◆ **Work instructions**
Render the material again word for word, skipping the pictures in it.

----

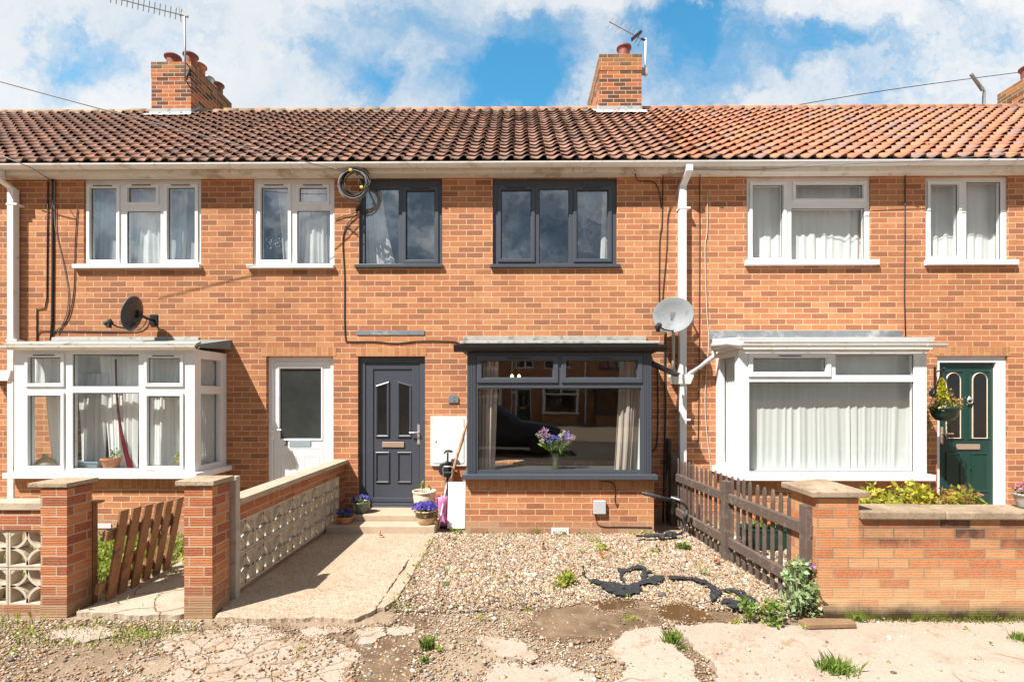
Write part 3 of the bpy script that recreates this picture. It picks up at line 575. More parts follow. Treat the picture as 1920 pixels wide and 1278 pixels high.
# ------------------------------------------------------------------ the terrace
X0, X1, X2, X3 = PX(28), PX(648), PX(1285), PX(1912)
EAV = (-.20, 4.735); RDG = (2.80, 7.155); TH = math.atan2(RDG[1]-EAV[1], RDG[0]-EAV[0]); NC = 18; GA = math.hypot(RDG[0]-EAV[0], RDG[1]-EAV[1])/NC
def roof(parent, x0, x1, colf, mt, ridgecol):
    nt = round((x1-x0)/.2045); tw = (x1-x0)/nt; m = 13; u = np.array([0, .1, .2, .3, .4, .5, .6, .7, .78, .86, .92, .97, 1.0])
    ss = lambda x: np.clip(x, 0, 1)**2*(3-2*np.clip(x, 0, 1)); prof = .042*(ss((u-.38)/.40)-ss((u-.86)/.14))+.012*(1-ss(u/.3)); lipf = (lambda x: .022) if mt is M['tile'] else (lambda x: .016 if x > 3.0 else .022)
    V = []; Fc = []; C = []; b = 0; ct, st = math.cos(TH), math.sin(TH)
    for k in range(NC):
        for i in range(nt):
            sl_ = 5 if RNG.random() < .018 else 1; j1, j2, ja = RNG.normal(0, .004)*sl_, RNG.normal(0, .003)+.004*(sl_ > 1), RNG.normal(0, .0045)*(1+.5*(sl_ > 1))
            xs = x0+tw*(i+u*1.02)+ja; rk = prof/.046
            rows = []
            lf_ = lipf(x0+tw*i)
            for sl, h in ((k*GA+j1, prof*1.25+lf_-.013+j2), (k*GA+j1, prof*1.25+lf_+j2), (k*GA+GA*.5, prof*.95+lf_*.55+j2*.5), ((k+1)*GA+.012, prof*.6)):
                 rows.append(np.stack([xs, EAV[0]+sl*ct-h*st, EAV[1]+sl*st+h*ct], -1))
            V.append(np.concatenate(rows))
            for r in range(3):
                a = b+r*m+np.arange(m-1); Fc.append(np.stack([a, a+1, a+m+1, a+m], -1))
            C.append(np.repeat([colf((x0+tw*i, k/NC))], 4*m, 0)); b += 4*m
    rf = npmesh('roof', np.concatenate(V), np.concatenate(Fc), mt, parent, np.clip(np.concatenate(C), 0, 1))
    MB().add([(x0, EAV[0]+.05, EAV[1]+.0), (x1, EAV[0]+.05, EAV[1]+.0), (x1, RDG[0], RDG[1]-.06), (x0, RDG[0], RDG[1]-.06), (x0, 5.8, EAV[1]), (x1, 5.8, EAV[1])], [(0, 1, 2, 3), (3, 2, 5, 4)]).build('underlay', M['black'], rf, fix=False)
    V = []; Fc = []; C = []; b = 0; n = round((x1-x0)/.297); L = (x1-x0)/n
    for i in range(n):
        r0, r1 = .118, .108; cc = np.array(ridgecol[RNG.integers(0, len(ridgecol))])*RNG.uniform(.85, 1.12); dz = RNG.normal(0, .004)
        for r, xx in ((r0-.015, x0+i*L), (r0, x0+i*L), (r1, x0+(i+1)*L-.006), (r1-.02, x0+(i+1)*L-.006)):
            a = np.linspace(-.15*PI, 1.15*PI, 13); V.append(np.stack([np.full(13, xx), RDG[0]-r*np.cos(a), RDG[1]-.045+dz+r*np.sin(a)], -1))
        for q in range(3):
            a = b+q*13+np.arange(12); Fc.append(np.stack([a, a+1, a+14, a+13], -1))
        C.append(np.repeat([cc], 52, 0)); b += 52
    npmesh('ridge_tiles', np.concatenate(V), np.concatenate(Fc), M['ridge'], rf, np.clip(np.concatenate(C), 0, 1))
    mo = MB()
    rg = random.Random(5); pts = [x0+(x1-x0)*i/120 for i in range(121)]
    ls = [[(x, RDG[0]-.13+rg.uniform(-.006, .006), RDG[1]-.125) for x in pts], [(x, RDG[0]-.145+rg.uniform(-.008, .008), RDG[1]-.06+rg.uniform(-.01, .006)) for x in pts], [(x, RDG[0]-.08, RDG[1]-.02) for x in pts]]
    mo.loops(ls, close=False).build('ridge_mortar', M['flash'], rf, fix=False)
    return rf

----

◆ **Exercise response**
Write part 3 of the bpy script that recreates this picture. It picks up at line 575. More parts follow. Treat the picture as 1920 pixels wide and 1278 pixels high.
# ------------------------------------------------------------------ the terrace
X0, X1, X2, X3 = PX(28), PX(648), PX(1285), PX(1912)
EAV = (-.20, 4.735); RDG = (2.80, 7.155); TH = math.atan2(RDG[1]-EAV[1], RDG[0]-EAV[0]); NC = 18; GA = math.hypot(RDG[0]-EAV[0], RDG[1]-EAV[1])/NC
def roof(parent, x0, x1, colf, mt, ridgecol):
    nt = round((x1-x0)/.2045); tw = (x1-x0)/nt; m = 13; u = np.array([0, .1, .2, .3, .4, .5, .6, .7, .78, .86, .92, .97, 1.0])
    ss = lambda x: np.clip(x, 0, 1)**2*(3-2*np.clip(x, 0, 1)); prof = .042*(ss((u-.38)/.40)-ss((u-.86)/.14))+.012*(1-ss(u/.3)); lipf = (lambda x: .022) if mt is M['tile'] else (lambda x: .016 if x > 3.0 else .022)
    V = []; Fc = []; C = []; b = 0; ct, st = math.cos(TH), math.sin(TH)
    for k in range(NC):
        for i in range(nt):
            sl_ = 5 if RNG.random() < .018 else 1; j1, j2, ja = RNG.normal(0, .004)*sl_, RNG.normal(0, .003)+.004*(sl_ > 1), RNG.normal(0, .0045)*(1+.5*(sl_ > 1))
            xs = x0+tw*(i+u*1.02)+ja; rk = prof/.046
            rows = []
            lf_ = lipf(x0+tw*i)
            for sl, h in ((k*GA+j1, prof*1.25+lf_-.013+j2), (k*GA+j1, prof*1.25+lf_+j2), (k*GA+GA*.5, prof*.95+lf_*.55+j2*.5), ((k+1)*GA+.012, prof*.6)):
                 rows.append(np.stack([xs, EAV[0]+sl*ct-h*st, EAV[1]+sl*st+h*ct], -1))
            V.append(np.concatenate(rows))
            for r in range(3):
                a = b+r*m+np.arange(m-1); Fc.append(np.stack([a, a+1, a+m+1, a+m], -1))
            C.append(np.repeat([colf((x0+tw*i, k/NC))], 4*m, 0)); b += 4*m
    rf = npmesh('roof', np.concatenate(V), np.concatenate(Fc), mt, parent, np.clip(np.concatenate(C), 0, 1))
    MB().add([(x0, EAV[0]+.05, EAV[1]+.0), (x1, EAV[0]+.05, EAV[1]+.0), (x1, RDG[0], RDG[1]-.06), (x0, RDG[0], RDG[1]-.06), (x0, 5.8, EAV[1]), (x1, 5.8, EAV[1])], [(0, 1, 2, 3), (3, 2, 5, 4)]).build('underlay', M['black'], rf, fix=False)
    V = []; Fc = []; C = []; b = 0; n = round((x1-x0)/.297); L = (x1-x0)/n
    for i in range(n):
        r0, r1 = .118, .108; cc = np.array(ridgecol[RNG.integers(0, len(ridgecol))])*RNG.uniform(.85, 1.12); dz = RNG.normal(0, .004)
        for r, xx in ((r0-.015, x0+i*L), (r0, x0+i*L), (r1, x0+(i+1)*L-.006), (r1-.02, x0+(i+1)*L-.006)):
            a = np.linspace(-.15*PI, 1.15*PI, 13); V.append(np.stack([np.full(13, xx), RDG[0]-r*np.cos(a), RDG[1]-.045+dz+r*np.sin(a)], -1))
        for q in range(3):
            a = b+q*13+np.arange(12); Fc.append(np.stack([a, a+1, a+14, a+13], -1))
        C.append(np.repeat([cc], 52, 0)); b += 52
    npmesh('ridge_tiles', np.concatenate(V), np.concatenate(Fc), M['ridge'], rf, np.clip(np.concatenate(C), 0, 1))
    mo = MB()
    rg = random.Random(5); pts = [x0+(x1-x0)*i/120 for i in range(121)]
    ls = [[(x, RDG[0]-.13+rg.uniform(-.006, .006), RDG[1]-.125) for x in pts], [(x, RDG[0]-.145+rg.uniform(-.008, .008), RDG[1]-.06+rg.uniform(-.01, .006)) for x in pts], [(x, RDG[0]-.08, RDG[1]-.02) for x in pts]]
    mo.loops(ls, close=False).build('ridge_mortar', M['flash'], rf, fix=False)
    return rf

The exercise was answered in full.